The Calvinist, to function in society, has a very low burden of trust for fellow human beings. What Calvinist will say they “do not trust” their wife because she has the ability to change?
But when God is brought into the equation, Calvinists discard all signs of rational thinking. This follows a long line of Calvinists trying to ignore how rational people converse, act, and think, opting instead for arbitrary and unreasonable standards. If God does not know something with 100% certainty, God is said not to know it. If God says He will accomplish something, it is assumed that God can only know it if God knew the future. If God is said to be sovereign that means God controls all things. If God is said not to know the future, we then cannot believe anything He says. This is unnatural to how people naturally function.
The really funny thing is that when God has to defend Himself against His critics, God gives reasons. Open Theists do not really have to work to defend these points against Calvinists. God defends Himself against those who think that God cannot know the future. In Isaiah 40-48, the message is echoed: “God knows the future because God is powerful and can bring about His purposes”:
Isa 48:3 “I have declared the former things from the beginning; They went forth from My mouth, and I caused them to hear it. Suddenly I did them, and they came to pass.
When God explains to people how He knows the future, it is not Calvinism. God explains that He knows things because He can do them. God does not rely on the irrational statement that people should trust God because God does not change. That statement is only found in Calvinist apologetics.

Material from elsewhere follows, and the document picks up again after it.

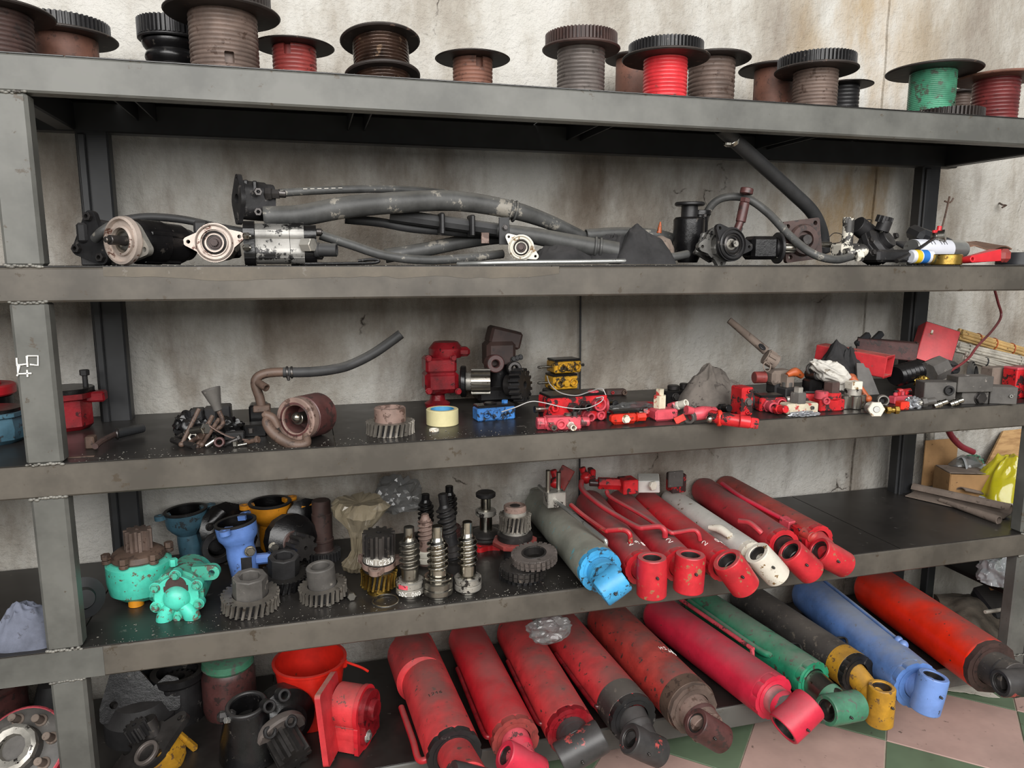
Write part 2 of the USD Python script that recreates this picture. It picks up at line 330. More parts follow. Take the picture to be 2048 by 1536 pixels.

I have to say that I have seen more Arminian, or Open Theists as you call them, use this argument to make their point rather than a Calvinist. Calvinists do not believe in God’s sovereignty based on his omniscience and for-knowledge. That is an arminian based belief. I could have missed it and that may have been the point you were trying to make. I believe there comes a problem when the two discuss because one side wants to use philosophical argument and the other a biblical argument. Typically the Arminian is the philosophical thinker while the calvinist is the latter, I would say that Isaiah 48:3 is a verse showing a more calvinistic belief. God is completely and utterly sovereign. A Calvinist would believe God is omniscient, but they would also believe God is omnipotent. This is the most crucial part of the belief. If you are all-knowing and all-powerful everything goes according to your plan. For instance, God places people in their lives where they may or may not hear the Gospel, this alone shows God’s omnipotence and his omniscience, If God place a baby in an area where they will never receive the Gospel, isn’t that God using his power to create an elect? If you object to this then I ask, In the Old testament why is it, that of all the people in the world God chose Israel? Why not the Philistines? What about that young man God created and placed in the philistine culture of paganism, KNOWING that the Israelites would crush him in battle. Anyway, my comment could be completely off of the angle you were going for or event he point you were making. Just wanted to join. God Bless.